“Herkes, bilgi edinme ve haber alma, özgür düşünce, ifade ve serbest eleştiri hakkına sahiptir.
“Düşünce ve ifade özgürlüğünün kullanılmasının başlıca yolu olan basın ve yayın özgürlüğü temel insan haklarındandır.
“Bu hakların demokratik hukuk devletinde anayasal güvence altında olması esastır.” (Gazeteciler Hak ve Sorumluklar Bildirgesi)
Yurttaş olarak haber alma hakkımızı, gazeteci olarak haber yapma özgürlüğümüzü kullanmaya devam ediyoruz, edeceğiz.
Bu yasağın, önceki yayın yasaklarında da olduğu gibi, savcılık soruşturmasının selameti nedeniyle değil, Ankara Katliamına yönelik tepkiyi bastırmak amacıyla alındığını bildiğimiz için tanımıyoruz.
Yayın yasağının, erişimin engellenmesi gibi kararların basın özgürlüğüne vurulmuş ağır bir darbe olduğunu, basın özgürlüğünü ayaklar altına aldığını bildiğimiz için tanımıyoruz.
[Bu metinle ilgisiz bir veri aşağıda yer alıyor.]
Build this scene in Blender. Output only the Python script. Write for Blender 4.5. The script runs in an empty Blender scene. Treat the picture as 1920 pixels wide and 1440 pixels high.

Türkiye tarihinin en kanlı, en büyük katliamlarından biri yaşanırken, sadece haber verme değil vatandaşın haber alma hakkı da engellendiği için tanımıyoruz.
Yayın yasağı kararıyla sadece basın özgürlüğü değil, aynı zamanda onun kol kola girdiği ifade özgürlüğü de ihlali edildiği için tanımıyoruz.
Haber alma hakkı
99 insanın ölümüne, yüzlerce insanın yaralanmasına yol açan bombalarla ilgili her türlü gelişme haberdir. Yurttaşların bu gelişmelerden haberdar olma hakkı vardır; haberdar etme görevi de biz habercilere düşüyor.
Yasak kararı
Ankara 6. Sulh Ceza Hakimliği, 10 Ekim’de Ankara’da Barış, Demokrasi ve Emek Mitingi öncesi iki canlı bombanın saldırısıyla ilgili soruşturmaya yayın yasağı getirdi.
Karar, Ankara Cumhuriyet Başsavcılığı Anayasal Düzene Karşı İşlenen Suçlar Soruşturma Bürosu tarafından 14 Ekim’de medya kuruluşlarına “ivedi” ibaresiyle bildirildi.
Son yıllarda alınan en kapsamlı yasak yazılı, görsel, sosyal medya ile internet ortamında faaliyet gösteren her türlü medyayı kapsıyor. Bu alanlarda “her türlü haber”, “röportaj”, “eleştiri” “ve benzeri yayınlar” yasaklanıyor.
Kararı kabul etmiyor, hem haber yapmaya devam ediyor hem de kararı yargıya taşıyoruz.
Başbakan yasağı çiğnedi
Yayın yasağı kararından bir gün sonra Başbakan Ahmet Davutoğlu TGRT televizyonuna saat 13:30’da canlı yayına çıkarak soruşturma hakkında bilgi verdi. Saldırı öncesi attıkları tweetler nedeniyle 10 kişinin gözaltına alındığını ve hatta örgüt bağlantılarını kesinleştirmeden verdi.
Yani Başbakan Davutoğlu bile yasağa uymadı.
Yasağa uymuyoruz.
Yasak hükümsüzdür
* Haber alma haktır, haber vermek görevdir, özgürlüktür.
* 5187 sayılı Basın Kanunu, yazılı basını düzenler. Dolayısıyla Ankara 6. Sulh Ceza Hakimliği’nin internet ortamında yapılan haberciliği bu yasa ile düzenleyebilmesi mümkün değil.
* Basın Kanunu’nun kararda belirtilen 3/2 olarak tarif edilen bir fıkrası bulunmuyor.
* 3. Madde, basın özgürlüğünü düzenliyor. Maddenin ikinci paragrafı bu özgürlüğün kısıtlanabileceği durumları açıklıyor. Kanunun 3. Maddesi özgürlüğün sınırlanmasında “sınır tanımaz” oluşuyla zaten çok tartışmalı. Hemen kaldırılmalı.
* Ankara 6. Sulh Ceza Hakimliği, savcının talebini Basın Kanunu ile gerekçelendirip bu kararı RTÜK’e gönderip televizyon ve radyolarda da yasağın geçerli sayılmasını istemesi de hukuksuz.
Kararı yargıya taşıyoruz
bianet avukatları ve basın kuruluşlarının avukatları bu yayın yasağı kararına bugün itiraz edecekler ve iptali için her türlü hukuki yola başvuracaklar.